Songs are undertheorized. We don’t know what they are. I have read reams and reams of music criticism, journalism, and history, and the amount I’ve read that was actually about songs could probably fit on a few dozen pages. We understand the records, the recording process, the industry, the personalities, the costumes, the packaging, the tours, the TV appearances, but what about the songs?

In the music industry, songs are raw materials, like uncut diamonds to a jeweler or cows to a butcher. One of the music industry’s activities is the transformation of songs into industrial products. A record is like a sausage – there’s a song in there, but it’s usually been mixed up with a lot of salt and spices and wrapped up in its own intestines. I don’t intend that as a criticism – I love sausage and I love records – but I do think that this practice, of turning songs into records, blinds both listener and musician to other possible uses and lives that songs might have.

There are several assumptions about the lives of songs that go unstated in nearly all songwriting advice:

  • Songs are potential records. The goal of songwriting should be to write songs that make good records.
  • Songwriting is a craft. There might be some arty bits floating around it, but they are slightly embarrassing and best discussed in hushed tones or not at all.
  • A song on its own – without a record or an arrangement – cannot make its way in the world.
  • Songwriting is a commercial art. Regardless of genre, success is a meaningful concept.
These are observably true facts about the world, but it’s possible to ignore them and create something different in the world. What if songwriting were not a commercial art, but whatever the opposite is – a fine art, a pure art, an art for art’s sake, any of those romantic concepts that cynics say are outdated – what they don’t know is that they’ve always been outdated, always been laughed at and dismissed, and always stuck around, like the awkward party guests you keep inviting because they’re the only ones who bring good booze.
And if songwriting were truly an art, and not a craft or a raw material for commerce, wouldn’t a song be enough? Couldn’t a song stand on its own and speak in the world? Couldn’t a song say all of the crooked, asymmetrical, complicated, unknowable things that a record just isn’t the right place for? And what would that look like? How do we sit and listen to pure, bare songs?

Now that you know – more reissued music

Another old record, on the internet for the first time! Going in chronological order so far, I recorded this one in Murfreesboro, TN. No drum machines here, but some samples and other interesting touches. I think this record has a dreamy feel for a folk record – loose performances, hazy keyboards and electric guitars. Some decent songs, too – Crying in the night might be my favorite thing here, but maybe other people won’t think it’s as funny as I do.

she hate the war – old music from 2003

I’m putting my old records on the internet, where a lot of them have never been before.  This is the first one, and the first record I made by myself on a computer.  I started working on this right after moving to Nashville in 2002, recording in the small nearly furniture-free apartment I shared with a roommate.

I still like some of these songs a lot, while others are a little hard for me to listen to.  I won’t say which are which, though – maybe you’ll like the ones that I can’t handle.

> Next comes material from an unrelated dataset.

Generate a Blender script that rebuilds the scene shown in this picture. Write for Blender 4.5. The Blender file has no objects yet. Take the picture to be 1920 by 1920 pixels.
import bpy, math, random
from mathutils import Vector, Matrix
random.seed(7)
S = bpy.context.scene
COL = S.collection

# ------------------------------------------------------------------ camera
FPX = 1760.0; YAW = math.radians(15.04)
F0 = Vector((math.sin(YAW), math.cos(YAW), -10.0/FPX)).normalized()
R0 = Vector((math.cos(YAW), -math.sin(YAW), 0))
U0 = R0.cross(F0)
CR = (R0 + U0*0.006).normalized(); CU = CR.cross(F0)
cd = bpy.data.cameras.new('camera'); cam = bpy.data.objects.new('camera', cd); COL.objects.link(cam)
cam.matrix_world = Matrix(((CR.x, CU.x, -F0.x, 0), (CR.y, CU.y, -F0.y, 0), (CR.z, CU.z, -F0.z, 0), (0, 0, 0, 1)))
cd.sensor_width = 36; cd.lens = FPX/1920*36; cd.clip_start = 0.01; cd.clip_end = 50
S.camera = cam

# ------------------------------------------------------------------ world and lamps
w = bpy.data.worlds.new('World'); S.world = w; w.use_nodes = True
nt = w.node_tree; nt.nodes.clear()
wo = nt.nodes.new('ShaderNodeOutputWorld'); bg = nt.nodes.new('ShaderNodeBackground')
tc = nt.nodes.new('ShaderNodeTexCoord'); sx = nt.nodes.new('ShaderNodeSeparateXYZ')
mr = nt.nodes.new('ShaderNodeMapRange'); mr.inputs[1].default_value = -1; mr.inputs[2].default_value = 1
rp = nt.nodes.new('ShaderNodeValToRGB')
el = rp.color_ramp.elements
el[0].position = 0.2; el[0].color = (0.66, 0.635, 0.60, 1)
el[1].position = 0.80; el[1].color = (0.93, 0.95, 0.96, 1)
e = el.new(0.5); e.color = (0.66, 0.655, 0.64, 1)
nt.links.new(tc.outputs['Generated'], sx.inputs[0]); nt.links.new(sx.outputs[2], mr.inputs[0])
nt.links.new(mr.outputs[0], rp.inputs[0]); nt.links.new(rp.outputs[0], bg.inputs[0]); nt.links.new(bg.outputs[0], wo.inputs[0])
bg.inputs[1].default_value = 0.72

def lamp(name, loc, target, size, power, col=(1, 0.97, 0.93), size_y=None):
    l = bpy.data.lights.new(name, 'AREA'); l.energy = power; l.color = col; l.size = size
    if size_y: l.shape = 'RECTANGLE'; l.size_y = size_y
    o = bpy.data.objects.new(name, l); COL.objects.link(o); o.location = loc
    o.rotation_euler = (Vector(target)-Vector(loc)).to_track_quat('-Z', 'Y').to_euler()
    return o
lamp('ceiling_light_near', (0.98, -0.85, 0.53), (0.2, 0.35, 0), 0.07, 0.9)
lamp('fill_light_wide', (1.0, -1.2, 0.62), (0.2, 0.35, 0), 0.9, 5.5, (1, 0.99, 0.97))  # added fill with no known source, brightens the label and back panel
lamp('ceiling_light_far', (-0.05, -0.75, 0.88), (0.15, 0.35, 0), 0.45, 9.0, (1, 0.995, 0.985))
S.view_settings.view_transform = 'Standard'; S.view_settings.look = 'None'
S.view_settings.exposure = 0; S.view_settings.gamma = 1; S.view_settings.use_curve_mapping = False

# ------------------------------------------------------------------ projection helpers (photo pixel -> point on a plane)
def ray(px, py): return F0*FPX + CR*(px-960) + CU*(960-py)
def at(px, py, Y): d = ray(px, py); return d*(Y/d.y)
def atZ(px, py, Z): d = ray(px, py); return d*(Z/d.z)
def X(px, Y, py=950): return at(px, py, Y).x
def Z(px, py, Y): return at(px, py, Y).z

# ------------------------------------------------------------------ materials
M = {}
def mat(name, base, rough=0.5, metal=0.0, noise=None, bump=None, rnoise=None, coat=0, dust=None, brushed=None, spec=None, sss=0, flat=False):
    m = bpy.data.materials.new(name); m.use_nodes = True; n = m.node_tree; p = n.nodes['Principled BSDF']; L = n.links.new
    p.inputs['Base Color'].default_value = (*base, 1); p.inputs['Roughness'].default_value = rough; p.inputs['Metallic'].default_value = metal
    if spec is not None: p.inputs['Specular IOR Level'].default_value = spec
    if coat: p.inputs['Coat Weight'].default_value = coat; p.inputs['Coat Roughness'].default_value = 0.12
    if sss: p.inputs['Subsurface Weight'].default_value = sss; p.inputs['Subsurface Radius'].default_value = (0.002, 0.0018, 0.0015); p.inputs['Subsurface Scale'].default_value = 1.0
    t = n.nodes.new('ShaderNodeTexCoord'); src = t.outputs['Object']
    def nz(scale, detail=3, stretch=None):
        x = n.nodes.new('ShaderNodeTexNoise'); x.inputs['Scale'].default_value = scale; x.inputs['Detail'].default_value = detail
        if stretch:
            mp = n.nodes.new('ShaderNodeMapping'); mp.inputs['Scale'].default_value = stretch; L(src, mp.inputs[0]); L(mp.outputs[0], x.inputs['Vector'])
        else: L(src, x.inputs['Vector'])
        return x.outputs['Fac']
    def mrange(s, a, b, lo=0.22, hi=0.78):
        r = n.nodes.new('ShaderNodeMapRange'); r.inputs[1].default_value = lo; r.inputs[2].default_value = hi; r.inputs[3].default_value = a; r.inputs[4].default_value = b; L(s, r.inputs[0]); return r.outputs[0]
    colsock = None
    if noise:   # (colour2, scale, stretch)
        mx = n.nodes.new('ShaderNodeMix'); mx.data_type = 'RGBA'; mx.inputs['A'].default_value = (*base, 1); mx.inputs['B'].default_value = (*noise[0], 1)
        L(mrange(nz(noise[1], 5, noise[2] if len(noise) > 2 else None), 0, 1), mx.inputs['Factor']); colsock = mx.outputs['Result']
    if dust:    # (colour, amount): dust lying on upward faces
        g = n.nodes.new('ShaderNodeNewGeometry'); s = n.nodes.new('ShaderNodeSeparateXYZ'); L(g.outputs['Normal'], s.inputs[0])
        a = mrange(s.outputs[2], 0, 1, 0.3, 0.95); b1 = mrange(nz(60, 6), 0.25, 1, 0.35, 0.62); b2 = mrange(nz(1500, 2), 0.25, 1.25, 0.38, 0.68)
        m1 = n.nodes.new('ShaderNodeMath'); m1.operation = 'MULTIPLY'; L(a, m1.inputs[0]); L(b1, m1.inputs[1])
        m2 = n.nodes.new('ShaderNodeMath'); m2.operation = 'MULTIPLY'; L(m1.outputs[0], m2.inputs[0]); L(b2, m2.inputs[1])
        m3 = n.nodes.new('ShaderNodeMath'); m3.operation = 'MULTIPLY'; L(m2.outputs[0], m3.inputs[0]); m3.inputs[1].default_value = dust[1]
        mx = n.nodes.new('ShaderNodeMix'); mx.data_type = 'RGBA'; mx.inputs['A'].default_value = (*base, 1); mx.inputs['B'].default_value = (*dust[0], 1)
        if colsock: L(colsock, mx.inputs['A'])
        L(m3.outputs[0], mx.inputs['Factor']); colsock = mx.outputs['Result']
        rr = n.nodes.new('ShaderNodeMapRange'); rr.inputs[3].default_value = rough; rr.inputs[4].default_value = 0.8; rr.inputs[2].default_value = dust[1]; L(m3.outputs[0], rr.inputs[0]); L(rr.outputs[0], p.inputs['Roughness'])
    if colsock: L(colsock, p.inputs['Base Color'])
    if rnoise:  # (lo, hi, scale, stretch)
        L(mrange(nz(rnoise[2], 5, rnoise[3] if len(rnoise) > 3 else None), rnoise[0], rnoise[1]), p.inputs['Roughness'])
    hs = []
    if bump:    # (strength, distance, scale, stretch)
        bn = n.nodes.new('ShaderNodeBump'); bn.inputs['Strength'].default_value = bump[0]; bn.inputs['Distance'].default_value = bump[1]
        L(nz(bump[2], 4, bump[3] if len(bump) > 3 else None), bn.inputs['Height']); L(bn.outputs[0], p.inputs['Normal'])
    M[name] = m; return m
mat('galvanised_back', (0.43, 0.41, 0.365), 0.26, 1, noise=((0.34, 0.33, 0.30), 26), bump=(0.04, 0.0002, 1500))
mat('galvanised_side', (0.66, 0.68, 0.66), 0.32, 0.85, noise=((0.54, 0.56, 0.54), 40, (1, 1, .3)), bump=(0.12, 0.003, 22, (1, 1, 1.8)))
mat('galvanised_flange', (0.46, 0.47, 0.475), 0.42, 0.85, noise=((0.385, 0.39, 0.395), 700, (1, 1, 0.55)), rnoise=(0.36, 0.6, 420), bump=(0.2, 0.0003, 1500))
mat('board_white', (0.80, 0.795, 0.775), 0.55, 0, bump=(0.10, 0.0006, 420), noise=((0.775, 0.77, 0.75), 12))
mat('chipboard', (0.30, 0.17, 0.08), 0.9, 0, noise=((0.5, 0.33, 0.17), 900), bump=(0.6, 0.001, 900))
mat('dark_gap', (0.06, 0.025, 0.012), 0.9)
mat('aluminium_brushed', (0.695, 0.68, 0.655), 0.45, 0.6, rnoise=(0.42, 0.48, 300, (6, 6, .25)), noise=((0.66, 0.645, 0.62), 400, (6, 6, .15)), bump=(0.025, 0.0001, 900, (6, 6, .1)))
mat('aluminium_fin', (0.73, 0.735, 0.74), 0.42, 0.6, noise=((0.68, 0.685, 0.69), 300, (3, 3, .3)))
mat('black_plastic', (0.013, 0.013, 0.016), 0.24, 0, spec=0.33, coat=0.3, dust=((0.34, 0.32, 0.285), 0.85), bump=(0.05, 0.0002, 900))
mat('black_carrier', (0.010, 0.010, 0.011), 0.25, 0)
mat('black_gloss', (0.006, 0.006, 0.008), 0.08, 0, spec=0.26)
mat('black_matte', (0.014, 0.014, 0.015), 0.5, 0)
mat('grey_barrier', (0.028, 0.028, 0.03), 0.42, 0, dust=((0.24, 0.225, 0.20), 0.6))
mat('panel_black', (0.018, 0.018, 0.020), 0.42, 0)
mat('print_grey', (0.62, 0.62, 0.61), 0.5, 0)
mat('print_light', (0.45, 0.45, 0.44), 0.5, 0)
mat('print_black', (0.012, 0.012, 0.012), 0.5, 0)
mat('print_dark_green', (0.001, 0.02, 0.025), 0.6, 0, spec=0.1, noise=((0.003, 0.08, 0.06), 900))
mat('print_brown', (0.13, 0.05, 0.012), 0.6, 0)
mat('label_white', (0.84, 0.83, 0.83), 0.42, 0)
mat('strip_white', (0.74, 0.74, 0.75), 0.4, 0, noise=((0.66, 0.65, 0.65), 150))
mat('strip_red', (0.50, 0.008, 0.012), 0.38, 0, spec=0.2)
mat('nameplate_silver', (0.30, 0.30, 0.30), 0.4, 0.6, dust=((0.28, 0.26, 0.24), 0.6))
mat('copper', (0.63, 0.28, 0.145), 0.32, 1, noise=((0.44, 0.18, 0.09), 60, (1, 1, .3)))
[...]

There are about eight more records where this came from, plus Hotel Universe records, and maybe some others, so keep an eye out.

Noise folk – is it a thing?


Sometimes I think of the music I want to do as noise folk, but is that even a thing?  I spent a little time today listening to the noise folk tag on band camp, just to see if other people think it’s the same thing I do.  There’s some intense stuff there, but I wanted to draw what little attention I can to two records that are pretty great, and have a real connection to what I think noise folk might be.

Red Wasp by Victor Florence is sweet and easy, with an edge that feels unforced.  The songs walk the line between worn-in and familiar, and the production style is forceful without being abrasive.  Florence has some other records that push harder against traditional forms and feel more collaged, and those are worth checking out as well.

Tucker Theodore’s To Make the Sun Hurt manages to be more noisy and more folk at the same time. Released as a cassette by Antiquated Future, the record oscillates between lo-if and destroyed, with feedback threatening to overwhelm the sound of acoustic guitar and vocals. Really strong finger-style guitar manages to push through the mix. Field recordings are an obvious point of reference, but the record doesn’t devolve into a genre exercise. Like finding a letter from your great-grandfather under the hood of your car.

Grab bag reviews: Fairweather Currents

So I’m going to try something new: record reviews!  Starting with something I’m going to call grab bag reviews.  Once a week or so, I’m going to go look at the new records from Boston in Bandcamp, find one or more thing that I like, and do some kind of review.  I’m going to write out my ground rules here, since this is the internet and that seems to be the kind of thing people do:

  • Positive reviews (why write about things that aren’t good?)
  • Focus on genres I care most about: home recording, singer-songwriter, hip hop, maybe some experimental or electronic stuff if I’m in the mood
  • Local!  Extra points if there are songs are about Boston, because that will make me like them.
  • Obscurity.  If it feels like no one else will review the record, that is a good reason to review it.

Five wordy, hushed, self-conscious, charming, home recorded songs.  The narrative that emerges is of one more college student new to Boston, trying to make sense of a new environment,  The cover is the Huntington Avenue Y.

Dylan Citron sings in a voice so gentle it can seem androgynous and strums on a dry, thin, acoustic guitar.  Crowd noise from parties, distorted drum machines, vocal samples, and slow, melodic piano lines all take their place in arrangements that are familiar but not stale or derivative.

The last song, “The Times Are Never-A-Changin'” drifts slowly over a piano arpeggio, punctuated by the crunching up and down of the piano’s sustain pedal.  The lyrics suggest a young narrator grappling for his own relationship with the violence in the world around him, and the song ends with a brief sample of a gospel recording.  As the title suggests, it’s a protest song that doesn’t know quite what to say, and it’s one of the highlights of a really nice EP.